Although most African cities became independent by the early 1960s, southern African cities remained under colonial rule for several more decades. Portuguese officials and military leaders employed the use of the secret police and security forces to maintain control over cities in their African colonies, which largely remained under their control until Portugal’s withdrawal from Africa in 1975. The apartheid regime’s decision to purge South African cities of most of their African urban population through forced removals in the 1960s brought widespread misery to city residents. Many African neighborhoods were bulldozed to make way for all-white housing complexes. City inhabitants played a key role in pushing for African rights from the cooperative movements of the 1940s through the nonviolent ”defiance campaigns” of the following decade.

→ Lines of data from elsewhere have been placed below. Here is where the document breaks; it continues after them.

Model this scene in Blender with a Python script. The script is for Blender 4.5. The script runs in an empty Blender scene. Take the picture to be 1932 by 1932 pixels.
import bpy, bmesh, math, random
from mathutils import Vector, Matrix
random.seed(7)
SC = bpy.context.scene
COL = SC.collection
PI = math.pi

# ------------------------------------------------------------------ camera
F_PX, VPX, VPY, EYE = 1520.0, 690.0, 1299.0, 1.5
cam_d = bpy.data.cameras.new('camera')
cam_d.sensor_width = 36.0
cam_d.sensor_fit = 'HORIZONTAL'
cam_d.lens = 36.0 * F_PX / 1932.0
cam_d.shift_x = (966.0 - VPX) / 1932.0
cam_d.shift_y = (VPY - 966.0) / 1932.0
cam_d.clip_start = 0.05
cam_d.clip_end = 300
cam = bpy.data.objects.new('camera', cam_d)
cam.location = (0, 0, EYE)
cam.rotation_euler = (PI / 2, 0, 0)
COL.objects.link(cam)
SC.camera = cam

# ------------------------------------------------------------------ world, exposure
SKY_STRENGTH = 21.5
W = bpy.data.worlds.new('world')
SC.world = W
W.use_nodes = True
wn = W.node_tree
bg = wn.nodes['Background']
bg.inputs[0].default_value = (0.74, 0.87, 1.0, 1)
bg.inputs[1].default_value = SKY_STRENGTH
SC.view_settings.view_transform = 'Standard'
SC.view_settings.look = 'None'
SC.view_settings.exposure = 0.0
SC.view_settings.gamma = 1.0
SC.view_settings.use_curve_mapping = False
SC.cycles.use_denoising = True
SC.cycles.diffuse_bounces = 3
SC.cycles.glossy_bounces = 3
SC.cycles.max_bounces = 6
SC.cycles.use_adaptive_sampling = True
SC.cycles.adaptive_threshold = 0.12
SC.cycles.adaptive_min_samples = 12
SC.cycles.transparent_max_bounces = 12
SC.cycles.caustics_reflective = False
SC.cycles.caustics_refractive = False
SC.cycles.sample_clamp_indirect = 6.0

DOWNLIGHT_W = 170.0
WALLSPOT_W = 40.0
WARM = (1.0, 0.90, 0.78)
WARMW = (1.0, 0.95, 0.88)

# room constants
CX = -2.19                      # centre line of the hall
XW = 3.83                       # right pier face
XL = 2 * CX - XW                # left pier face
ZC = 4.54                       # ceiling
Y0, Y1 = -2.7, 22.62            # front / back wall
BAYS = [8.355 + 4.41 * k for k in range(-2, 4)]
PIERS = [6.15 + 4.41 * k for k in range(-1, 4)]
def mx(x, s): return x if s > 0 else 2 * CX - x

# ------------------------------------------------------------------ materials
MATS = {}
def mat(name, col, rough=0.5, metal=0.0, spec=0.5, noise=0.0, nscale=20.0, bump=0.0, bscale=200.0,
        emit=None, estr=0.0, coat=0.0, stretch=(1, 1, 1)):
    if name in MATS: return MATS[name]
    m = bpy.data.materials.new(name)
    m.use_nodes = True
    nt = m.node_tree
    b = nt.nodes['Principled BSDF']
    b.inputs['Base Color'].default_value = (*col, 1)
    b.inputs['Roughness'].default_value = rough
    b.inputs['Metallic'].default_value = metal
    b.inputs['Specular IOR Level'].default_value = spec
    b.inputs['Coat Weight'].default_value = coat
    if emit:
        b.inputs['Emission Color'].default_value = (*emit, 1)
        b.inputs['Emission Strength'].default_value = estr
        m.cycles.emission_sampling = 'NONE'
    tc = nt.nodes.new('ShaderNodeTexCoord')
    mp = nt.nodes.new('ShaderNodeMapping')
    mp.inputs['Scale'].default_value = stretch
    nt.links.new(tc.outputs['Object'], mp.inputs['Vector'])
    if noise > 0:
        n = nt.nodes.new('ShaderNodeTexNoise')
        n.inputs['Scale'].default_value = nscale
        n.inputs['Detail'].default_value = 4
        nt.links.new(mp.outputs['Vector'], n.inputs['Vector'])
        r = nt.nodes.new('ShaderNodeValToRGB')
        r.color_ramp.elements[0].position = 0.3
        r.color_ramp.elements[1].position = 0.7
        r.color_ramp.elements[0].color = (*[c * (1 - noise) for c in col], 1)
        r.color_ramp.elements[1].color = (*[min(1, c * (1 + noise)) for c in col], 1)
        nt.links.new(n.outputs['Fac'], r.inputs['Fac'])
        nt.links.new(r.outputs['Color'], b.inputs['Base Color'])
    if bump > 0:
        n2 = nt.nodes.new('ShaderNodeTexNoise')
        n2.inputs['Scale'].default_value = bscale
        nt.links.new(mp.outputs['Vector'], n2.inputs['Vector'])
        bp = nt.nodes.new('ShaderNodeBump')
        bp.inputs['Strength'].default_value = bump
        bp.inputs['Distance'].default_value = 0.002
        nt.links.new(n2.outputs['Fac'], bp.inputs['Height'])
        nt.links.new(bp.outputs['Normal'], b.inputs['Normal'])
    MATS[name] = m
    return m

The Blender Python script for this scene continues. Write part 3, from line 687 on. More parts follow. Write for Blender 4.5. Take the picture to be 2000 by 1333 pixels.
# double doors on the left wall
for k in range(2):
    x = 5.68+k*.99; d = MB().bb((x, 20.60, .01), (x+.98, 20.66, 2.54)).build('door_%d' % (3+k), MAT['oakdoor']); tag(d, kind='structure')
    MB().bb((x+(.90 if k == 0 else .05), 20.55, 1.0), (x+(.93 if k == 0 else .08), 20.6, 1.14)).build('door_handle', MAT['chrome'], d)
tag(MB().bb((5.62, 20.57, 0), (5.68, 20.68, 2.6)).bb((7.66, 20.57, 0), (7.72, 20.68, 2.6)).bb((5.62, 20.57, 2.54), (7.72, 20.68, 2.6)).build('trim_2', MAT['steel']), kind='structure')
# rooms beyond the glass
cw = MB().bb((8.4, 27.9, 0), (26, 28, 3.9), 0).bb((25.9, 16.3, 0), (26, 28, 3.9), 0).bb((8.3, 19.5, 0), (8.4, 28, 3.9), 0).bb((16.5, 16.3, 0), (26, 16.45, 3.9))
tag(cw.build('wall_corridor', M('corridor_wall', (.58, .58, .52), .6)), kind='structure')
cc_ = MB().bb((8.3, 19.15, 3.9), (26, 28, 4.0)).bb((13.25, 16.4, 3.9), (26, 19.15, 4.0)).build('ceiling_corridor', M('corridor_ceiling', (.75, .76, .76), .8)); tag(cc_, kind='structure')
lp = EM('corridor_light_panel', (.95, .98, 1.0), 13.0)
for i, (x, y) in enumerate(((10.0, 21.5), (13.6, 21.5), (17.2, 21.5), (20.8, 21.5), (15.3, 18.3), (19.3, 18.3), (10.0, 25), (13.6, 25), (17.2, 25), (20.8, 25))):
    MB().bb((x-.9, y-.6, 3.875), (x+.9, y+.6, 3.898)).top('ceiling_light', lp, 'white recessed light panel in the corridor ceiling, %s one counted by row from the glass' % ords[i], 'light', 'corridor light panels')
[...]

The Soweto neighborhood of Johannesburg, entirely made up of Africans, became the center of antiapartheid resistance from 1976 through the early 1990s. Street gangs, youth groups, police, and migrant workers’ associations all used violence against one another, which left many Africans living in a state of endemic insecurity. In many cases, South African security forces allowed organized criminal organizations, like the Marashea gangs, to operate unchecked in many African neighborhoods. The legacy of lawlessness and brutality of the apartheid era explains much behind the extremely high crime rates of South African cities in the early twenty-first century. Just as the flourishing popular culture in African cities marks a positive development extending to the colonial period, the stark legacy of brutality in South African urban settlements also shows the impact of the colonial past today.